(Task to complete)
Omit every picture and return the rest of the data unaltered.
═════ Data block
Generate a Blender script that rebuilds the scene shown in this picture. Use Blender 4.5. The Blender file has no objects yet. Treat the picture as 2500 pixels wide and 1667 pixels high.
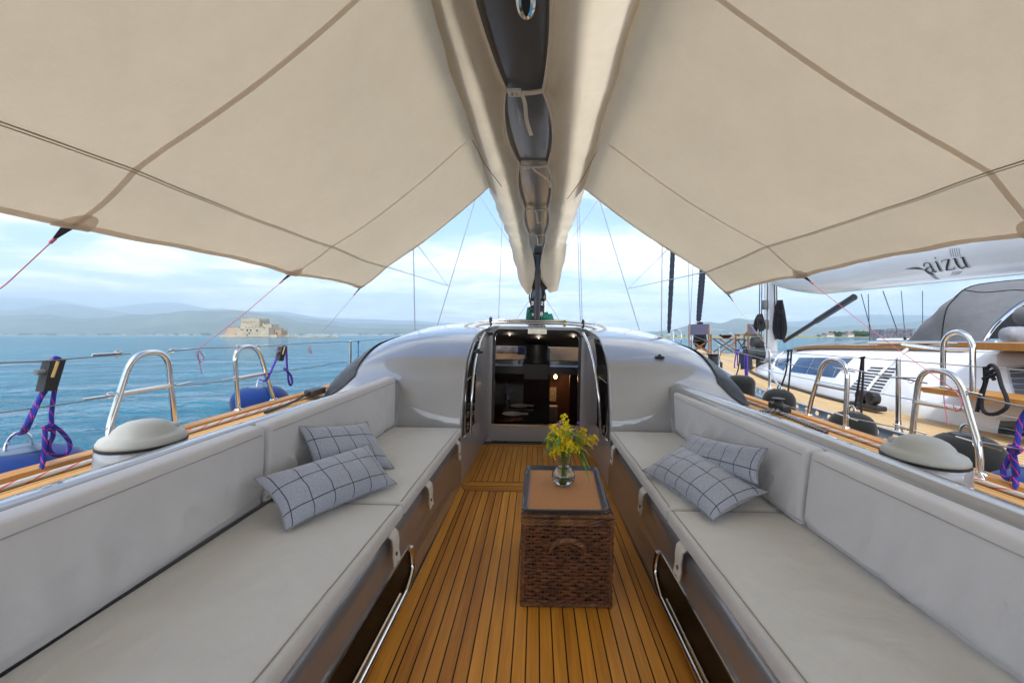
import bpy, math, random
from mathutils import Matrix, Vector, noise as mnoise
R = math.radians
random.seed(7)
scene = bpy.context.scene
HAZE_D, SKY_S, SUN_E, EXPO = 1.55e-4, .12, 2.4, 0.88
CLOUD_D, CLOUD_L, SKY_TINT = (4.5, 4.9, 5.35), (8.6, 8.65, 8.7), (.85, 1.0, 1.2)
COL = scene.collection
sin, cos, pi = math.sin, math.cos, math.pi

# ------------------------------------------------------------------ frames
# world: z = 0 is the sea, the camera stands at (0, 0, 2.2) and looks along +Y.
CAM = Vector((0, 0, 2.2))
F, CX, HY, H = 1045.0, 1232.0, 769.0, 1.3        # focal length and principal point of the photo, camera height above the sole
PITCH, ROLL = math.atan(.0335), R(1.2)           # our yacht lies bow up and heels a little to starboard
ROT = Matrix.Rotation(PITCH, 4, 'X') @ Matrix.Rotation(ROLL, 4, 'Y')
BOAT = Matrix.Translation(CAM) @ ROT @ Matrix.Translation((0, 0, -H))
WORLD = Matrix.Identity(4)
RINV = ROT.to_3x3().inverted()
def ray(px, py): return Vector(((px - CX) / F, 1, (HY - py) / F))
def bz(px, py, z):
    d = RINV @ ray(px, py); t = (z - H) / d.z; return Vector((d.x * t, d.y * t, z))
def bx(px, py, x):
    d = RINV @ ray(px, py); t = x / d.x; return Vector((x, d.y * t, H + d.z * t))
def by(px, py, y):
    d = RINV @ ray(px, py); t = y / d.y; return Vector((d.x * t, y, H + d.z * t))
def wz(px, py, z):
    d = ray(px, py); t = (z - 2.2) / d.z; return Vector((d.x * t, t, z))
def wx(px, py, x):
    d = ray(px, py); t = x / d.x; return Vector((x, t, 2.2 + d.z * t))
def wy(px, py, y):
    d = ray(px, py); return Vector((d.x * y, y, 2.2 + d.z * y))
def V(*a): return Vector(a)
def lerp(a, b, t): return a + (b - a) * t
def interp(tab, x):
    if x <= tab[0][0]: return tab[0][1]
    for (x0, y0), (x1, y1) in zip(tab, tab[1:]):
        if x <= x1: return y0 + (y1 - y0) * (x - x0) / (x1 - x0)
    return tab[-1][1]
def smooth_interp(tab, x):
    # Catmull-Rom through the table
    n = len(tab)
    if x <= tab[0][0]: return tab[0][1]
    if x >= tab[-1][0]: return tab[-1][1]
    for i in range(n - 1):
        if x <= tab[i + 1][0]:
            x0, y0 = tab[i]; x1, y1 = tab[i + 1]; h = x1 - x0; t = (x - x0) / h
            m0 = (tab[i + 1][1] - tab[i - 1][1]) / (tab[i + 1][0] - tab[i - 1][0]) if i > 0 else (y1 - y0) / h
            m1 = (tab[i + 2][1] - y0) / (tab[i + 2][0] - x0) if i + 2 < n else (y1 - y0) / h
            return ((2*t**3-3*t*t+1)*y0 + (t**3-2*t*t+t)*h*m0 + (-2*t**3+3*t*t)*y1 + (t**3-t*t)*h*m1)
def spline(pts, n, closed=False):
    pts = [Vector(p) for p in pts]; out = []
    m = len(pts); segs = m if closed else m - 1
    for i in range(segs):
        if closed: p0, p1, p2, p3 = pts[i-1], pts[i], pts[(i+1) % m], pts[(i+2) % m]
        else: p0, p1, p2, p3 = pts[max(i-1, 0)], pts[i], pts[i+1], pts[min(i+2, m-1)]
        for k in range(n):
            t = k / n
            out.append(.5*((2*p1)+(p2-p0)*t+(2*p0-5*p1+4*p2-p3)*t*t+(3*p1-p0-3*p2+p3)*t**3))
    if not closed: out.append(pts[-1].copy())
    return out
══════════
(Right answer)
Generate a Blender script that rebuilds the scene shown in this picture. Use Blender 4.5. The Blender file has no objects yet. Treat the picture as 2500 pixels wide and 1667 pixels high.
import bpy, math, random
from mathutils import Matrix, Vector, noise as mnoise
R = math.radians
random.seed(7)
scene = bpy.context.scene
HAZE_D, SKY_S, SUN_E, EXPO = 1.55e-4, .12, 2.4, 0.88
CLOUD_D, CLOUD_L, SKY_TINT = (4.5, 4.9, 5.35), (8.6, 8.65, 8.7), (.85, 1.0, 1.2)
COL = scene.collection
sin, cos, pi = math.sin, math.cos, math.pi

# ------------------------------------------------------------------ frames
# world: z = 0 is the sea, the camera stands at (0, 0, 2.2) and looks along +Y.
CAM = Vector((0, 0, 2.2))
F, CX, HY, H = 1045.0, 1232.0, 769.0, 1.3        # focal length and principal point of the photo, camera height above the sole
PITCH, ROLL = math.atan(.0335), R(1.2)           # our yacht lies bow up and heels a little to starboard
ROT = Matrix.Rotation(PITCH, 4, 'X') @ Matrix.Rotation(ROLL, 4, 'Y')
BOAT = Matrix.Translation(CAM) @ ROT @ Matrix.Translation((0, 0, -H))
WORLD = Matrix.Identity(4)
RINV = ROT.to_3x3().inverted()
def ray(px, py): return Vector(((px - CX) / F, 1, (HY - py) / F))
def bz(px, py, z):
    d = RINV @ ray(px, py); t = (z - H) / d.z; return Vector((d.x * t, d.y * t, z))
def bx(px, py, x):
    d = RINV @ ray(px, py); t = x / d.x; return Vector((x, d.y * t, H + d.z * t))
def by(px, py, y):
    d = RINV @ ray(px, py); t = y / d.y; return Vector((d.x * t, y, H + d.z * t))
def wz(px, py, z):
    d = ray(px, py); t = (z - 2.2) / d.z; return Vector((d.x * t, t, z))
def wx(px, py, x):
    d = ray(px, py); t = x / d.x; return Vector((x, t, 2.2 + d.z * t))
def wy(px, py, y):
    d = ray(px, py); return Vector((d.x * y, y, 2.2 + d.z * y))
def V(*a): return Vector(a)
def lerp(a, b, t): return a + (b - a) * t
def interp(tab, x):
    if x <= tab[0][0]: return tab[0][1]
    for (x0, y0), (x1, y1) in zip(tab, tab[1:]):
        if x <= x1: return y0 + (y1 - y0) * (x - x0) / (x1 - x0)
    return tab[-1][1]
def smooth_interp(tab, x):
    # Catmull-Rom through the table
    n = len(tab)
    if x <= tab[0][0]: return tab[0][1]
    if x >= tab[-1][0]: return tab[-1][1]
    for i in range(n - 1):
        if x <= tab[i + 1][0]:
            x0, y0 = tab[i]; x1, y1 = tab[i + 1]; h = x1 - x0; t = (x - x0) / h
            m0 = (tab[i + 1][1] - tab[i - 1][1]) / (tab[i + 1][0] - tab[i - 1][0]) if i > 0 else (y1 - y0) / h
            m1 = (tab[i + 2][1] - y0) / (tab[i + 2][0] - x0) if i + 2 < n else (y1 - y0) / h
            return ((2*t**3-3*t*t+1)*y0 + (t**3-2*t*t+t)*h*m0 + (-2*t**3+3*t*t)*y1 + (t**3-t*t)*h*m1)
def spline(pts, n, closed=False):
    pts = [Vector(p) for p in pts]; out = []
    m = len(pts); segs = m if closed else m - 1
    for i in range(segs):
        if closed: p0, p1, p2, p3 = pts[i-1], pts[i], pts[(i+1) % m], pts[(i+2) % m]
        else: p0, p1, p2, p3 = pts[max(i-1, 0)], pts[i], pts[i+1], pts[min(i+2, m-1)]
        for k in range(n):
            t = k / n
            out.append(.5*((2*p1)+(p2-p0)*t+(2*p0-5*p1+4*p2-p3)*t*t+(3*p1-p0-3*p2+p3)*t**3))
    if not closed: out.append(pts[-1].copy())
    return out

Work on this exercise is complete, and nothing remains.